On top of that, it would also gain a shareholding in the Freeview multiplex D&4. That’s the multiplex that carries the signals of ITV, Channel 4 and 5, plus S4C in Wales to viewer’s homes.
Regulators would need to look very closely at this development. Although traditional broadcasting is declining, it could still give Comcast too much control over a rival platform.
Streaming
Just three years after launching, ITVX’s future also remains uncertain. Would Sky seek to merge it with its streaming offer? Could more of ITV’s streaming content go behind a paywall? As ITV Studios would be split off from ITV’s broadcasting business, some shows synonymous with ITV could end up being licensed by ITV Studios to appear on other streaming platforms.

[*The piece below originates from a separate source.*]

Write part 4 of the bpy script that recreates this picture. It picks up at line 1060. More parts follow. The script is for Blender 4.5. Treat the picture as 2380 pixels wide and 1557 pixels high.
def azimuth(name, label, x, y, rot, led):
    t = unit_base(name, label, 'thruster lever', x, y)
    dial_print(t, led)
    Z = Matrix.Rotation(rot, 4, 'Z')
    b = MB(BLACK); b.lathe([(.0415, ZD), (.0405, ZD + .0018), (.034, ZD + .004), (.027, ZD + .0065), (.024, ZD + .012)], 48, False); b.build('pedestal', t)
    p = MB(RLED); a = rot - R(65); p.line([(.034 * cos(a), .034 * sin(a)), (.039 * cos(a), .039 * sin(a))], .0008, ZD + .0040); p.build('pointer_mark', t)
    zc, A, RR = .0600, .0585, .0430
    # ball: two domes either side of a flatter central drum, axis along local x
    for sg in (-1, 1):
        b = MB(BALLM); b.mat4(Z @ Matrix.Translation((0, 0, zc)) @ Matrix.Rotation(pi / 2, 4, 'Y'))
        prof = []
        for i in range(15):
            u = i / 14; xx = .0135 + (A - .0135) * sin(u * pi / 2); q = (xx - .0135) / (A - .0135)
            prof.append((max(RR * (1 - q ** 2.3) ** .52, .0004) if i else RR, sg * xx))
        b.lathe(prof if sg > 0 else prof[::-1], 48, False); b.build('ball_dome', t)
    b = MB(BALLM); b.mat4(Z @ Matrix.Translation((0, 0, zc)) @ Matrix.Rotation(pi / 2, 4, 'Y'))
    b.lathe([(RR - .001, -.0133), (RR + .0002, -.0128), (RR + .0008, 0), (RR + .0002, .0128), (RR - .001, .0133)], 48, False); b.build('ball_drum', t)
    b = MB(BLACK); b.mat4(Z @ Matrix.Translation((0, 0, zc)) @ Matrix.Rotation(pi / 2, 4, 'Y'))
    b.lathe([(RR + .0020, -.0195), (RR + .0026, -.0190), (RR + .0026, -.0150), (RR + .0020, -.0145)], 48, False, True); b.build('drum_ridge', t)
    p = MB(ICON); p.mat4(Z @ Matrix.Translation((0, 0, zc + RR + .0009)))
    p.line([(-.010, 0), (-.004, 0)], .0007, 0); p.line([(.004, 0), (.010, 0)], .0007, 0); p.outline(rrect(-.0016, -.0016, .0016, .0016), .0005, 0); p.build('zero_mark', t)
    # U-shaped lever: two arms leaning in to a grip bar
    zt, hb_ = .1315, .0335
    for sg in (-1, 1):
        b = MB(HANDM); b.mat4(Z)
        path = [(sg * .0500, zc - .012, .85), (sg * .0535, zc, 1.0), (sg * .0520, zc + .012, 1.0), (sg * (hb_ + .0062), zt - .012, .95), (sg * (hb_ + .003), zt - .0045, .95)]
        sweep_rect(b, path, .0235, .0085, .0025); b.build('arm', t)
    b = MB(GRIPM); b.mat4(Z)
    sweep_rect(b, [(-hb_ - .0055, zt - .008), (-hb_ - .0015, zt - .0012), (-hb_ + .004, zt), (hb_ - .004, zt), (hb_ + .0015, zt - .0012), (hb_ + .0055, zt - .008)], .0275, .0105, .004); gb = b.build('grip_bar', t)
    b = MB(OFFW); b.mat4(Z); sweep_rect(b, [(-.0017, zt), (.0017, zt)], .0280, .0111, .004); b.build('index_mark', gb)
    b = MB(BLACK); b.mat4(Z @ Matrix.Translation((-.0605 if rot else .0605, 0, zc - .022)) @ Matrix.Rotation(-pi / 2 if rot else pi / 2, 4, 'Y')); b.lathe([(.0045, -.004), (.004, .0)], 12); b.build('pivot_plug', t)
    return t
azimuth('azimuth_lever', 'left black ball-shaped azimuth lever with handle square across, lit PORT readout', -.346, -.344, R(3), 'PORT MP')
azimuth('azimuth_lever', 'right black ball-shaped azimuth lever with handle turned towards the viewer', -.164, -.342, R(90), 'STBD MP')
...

Ofcom would want reassurances that public service content made by ITV would continue to be widely accessible via streaming. The Media Bill 2024 allows ITV to transfer some of its news programming off its main channel and on to streaming. Previously, quotas set by Ofcom had to be met by screening programmes like regional news exclusively on ITV1.
Advertising
Combined with ITV, Sky would become a dominant force in TV advertising sales. Sky Media already handles ad sales for numerous channels. It’s likely to be a significant blocker to a deal. This is one area where Comcast may be expected to offload some activity to get a deal past regulators.
Sky Mix
Sky Mix is Sky’s main free-to-air entertainment channel. It provides an outlet for Sky to show some of its shows to a wider audience via Freeview and Freesat.
It is likely to become surplus to requirements if Comcast gains control of ITV.
ITV has said it will provide further announcements in due course, should talks lead to a deal. It’s clear regulators will also want to look carefully at the implications.